Semester of Graduation

Spring 2021


Master of Arts (MA)


Philosophy and Religious Studies

Document Type



The skeptical challenge of David Hume in the 18th Century presented a shock to existing dogmatic thinking in philosophy. In challenging long-held and fundamental beliefs about the nature of causation and the external world, Hume would be categorized as a radical skeptic and anti-realist by his contemporaries and Immanuel Kant later on. However, renewed debate over these historical interpretations of Hume has emerged, and those under the New Hume banner argue that Hume held a realist position. However, all of these interpretations are not without their issues.
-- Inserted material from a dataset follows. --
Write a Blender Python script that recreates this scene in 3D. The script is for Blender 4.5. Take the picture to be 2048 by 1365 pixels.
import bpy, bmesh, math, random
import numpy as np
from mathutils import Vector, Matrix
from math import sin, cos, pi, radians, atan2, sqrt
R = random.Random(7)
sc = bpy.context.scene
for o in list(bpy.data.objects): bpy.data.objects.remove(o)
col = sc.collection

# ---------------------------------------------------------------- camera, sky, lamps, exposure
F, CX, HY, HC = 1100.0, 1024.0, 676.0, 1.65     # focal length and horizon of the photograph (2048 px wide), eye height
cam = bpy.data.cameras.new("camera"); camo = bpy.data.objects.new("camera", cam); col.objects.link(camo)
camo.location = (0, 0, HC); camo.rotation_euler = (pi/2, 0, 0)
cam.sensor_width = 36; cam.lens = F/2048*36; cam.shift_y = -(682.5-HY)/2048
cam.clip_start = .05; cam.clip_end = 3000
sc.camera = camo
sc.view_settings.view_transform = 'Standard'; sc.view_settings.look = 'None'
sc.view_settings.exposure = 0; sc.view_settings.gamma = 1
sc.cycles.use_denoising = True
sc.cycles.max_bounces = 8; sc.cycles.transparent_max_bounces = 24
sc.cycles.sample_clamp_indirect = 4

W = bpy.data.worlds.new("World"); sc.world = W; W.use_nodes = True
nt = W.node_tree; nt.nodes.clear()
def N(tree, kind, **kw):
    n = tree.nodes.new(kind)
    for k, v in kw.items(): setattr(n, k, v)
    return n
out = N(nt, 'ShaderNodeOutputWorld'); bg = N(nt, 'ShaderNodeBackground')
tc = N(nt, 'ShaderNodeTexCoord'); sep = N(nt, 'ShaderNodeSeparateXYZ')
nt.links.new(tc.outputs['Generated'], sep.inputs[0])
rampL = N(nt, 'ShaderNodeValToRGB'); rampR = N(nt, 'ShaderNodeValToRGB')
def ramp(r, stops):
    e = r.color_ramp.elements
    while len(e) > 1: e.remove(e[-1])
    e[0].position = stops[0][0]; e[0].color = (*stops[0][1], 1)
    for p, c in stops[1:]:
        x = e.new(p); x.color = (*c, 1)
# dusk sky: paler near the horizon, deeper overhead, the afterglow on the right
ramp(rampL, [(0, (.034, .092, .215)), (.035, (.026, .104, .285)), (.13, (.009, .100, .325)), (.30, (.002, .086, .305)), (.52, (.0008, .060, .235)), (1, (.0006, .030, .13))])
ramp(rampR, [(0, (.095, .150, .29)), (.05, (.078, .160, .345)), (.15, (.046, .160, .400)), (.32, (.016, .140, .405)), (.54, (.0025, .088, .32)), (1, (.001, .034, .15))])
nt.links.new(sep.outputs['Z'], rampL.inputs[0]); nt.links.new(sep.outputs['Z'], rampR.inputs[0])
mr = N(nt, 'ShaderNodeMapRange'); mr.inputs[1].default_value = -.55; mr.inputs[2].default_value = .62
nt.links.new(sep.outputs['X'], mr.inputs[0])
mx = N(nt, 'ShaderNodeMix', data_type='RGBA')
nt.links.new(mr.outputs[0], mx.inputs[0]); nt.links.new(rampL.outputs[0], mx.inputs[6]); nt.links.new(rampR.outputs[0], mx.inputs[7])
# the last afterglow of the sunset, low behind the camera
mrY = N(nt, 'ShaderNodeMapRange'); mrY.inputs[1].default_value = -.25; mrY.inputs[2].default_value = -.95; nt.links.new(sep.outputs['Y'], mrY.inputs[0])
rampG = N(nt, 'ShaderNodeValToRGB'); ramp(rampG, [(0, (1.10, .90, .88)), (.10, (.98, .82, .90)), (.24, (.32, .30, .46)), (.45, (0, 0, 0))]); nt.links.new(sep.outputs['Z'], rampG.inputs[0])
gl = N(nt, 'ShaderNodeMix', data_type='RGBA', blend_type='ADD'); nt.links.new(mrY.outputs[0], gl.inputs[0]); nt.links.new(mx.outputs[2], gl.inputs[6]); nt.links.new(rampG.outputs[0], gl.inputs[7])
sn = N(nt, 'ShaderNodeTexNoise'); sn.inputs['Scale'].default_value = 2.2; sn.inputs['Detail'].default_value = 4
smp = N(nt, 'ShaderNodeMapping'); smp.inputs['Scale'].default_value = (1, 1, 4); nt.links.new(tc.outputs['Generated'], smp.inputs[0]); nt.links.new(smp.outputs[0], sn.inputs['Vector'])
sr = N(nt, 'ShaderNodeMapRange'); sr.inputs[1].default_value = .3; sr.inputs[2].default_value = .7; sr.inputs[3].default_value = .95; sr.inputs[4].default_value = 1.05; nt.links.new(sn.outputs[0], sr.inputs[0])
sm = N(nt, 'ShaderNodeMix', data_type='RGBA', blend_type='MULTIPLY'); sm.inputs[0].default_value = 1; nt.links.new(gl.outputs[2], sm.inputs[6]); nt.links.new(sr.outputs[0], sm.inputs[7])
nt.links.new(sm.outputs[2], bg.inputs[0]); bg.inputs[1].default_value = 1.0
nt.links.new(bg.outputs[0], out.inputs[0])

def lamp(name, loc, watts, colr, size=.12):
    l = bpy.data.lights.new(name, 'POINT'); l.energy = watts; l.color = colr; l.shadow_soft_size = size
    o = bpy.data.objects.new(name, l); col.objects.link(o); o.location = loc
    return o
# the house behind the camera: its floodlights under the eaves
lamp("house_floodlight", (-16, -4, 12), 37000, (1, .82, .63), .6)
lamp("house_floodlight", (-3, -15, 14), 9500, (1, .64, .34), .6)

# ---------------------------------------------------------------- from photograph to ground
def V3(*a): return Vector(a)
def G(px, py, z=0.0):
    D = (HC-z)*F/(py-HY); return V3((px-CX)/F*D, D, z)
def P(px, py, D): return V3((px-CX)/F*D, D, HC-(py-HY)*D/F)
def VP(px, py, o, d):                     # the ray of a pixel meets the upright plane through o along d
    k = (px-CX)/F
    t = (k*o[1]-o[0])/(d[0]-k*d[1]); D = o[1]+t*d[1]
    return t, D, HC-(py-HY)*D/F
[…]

In this thesis, I show that the historical readings of Hume misjudge the level of skepticism at work in his philosophy. Further, I exhibit that the New Hume interpretations are not without issues. I argue that the No-Single Hume position ends in contradiction, while the Skeptical Realist, although strong, falls into the very same epistemological debates it wishes to free itself from. Even more problematic, the Skeptical Realist is open to a paradox on the basis of the strike to the senses that takes place in the formation of impressions. To remedy this, I claim that the strike is specifically an interaction of two external limits. From this reading, I propose a possible ontological reading of Hume by utilizing the concepts of atomism and associationism deployed in Gilles Deleuze’s work Empiricism and Subjectivity. This reading serves a double function as it lends an ontological rendering of Hume to the Skeptical Realists while endorsing realist readings of Deleuze.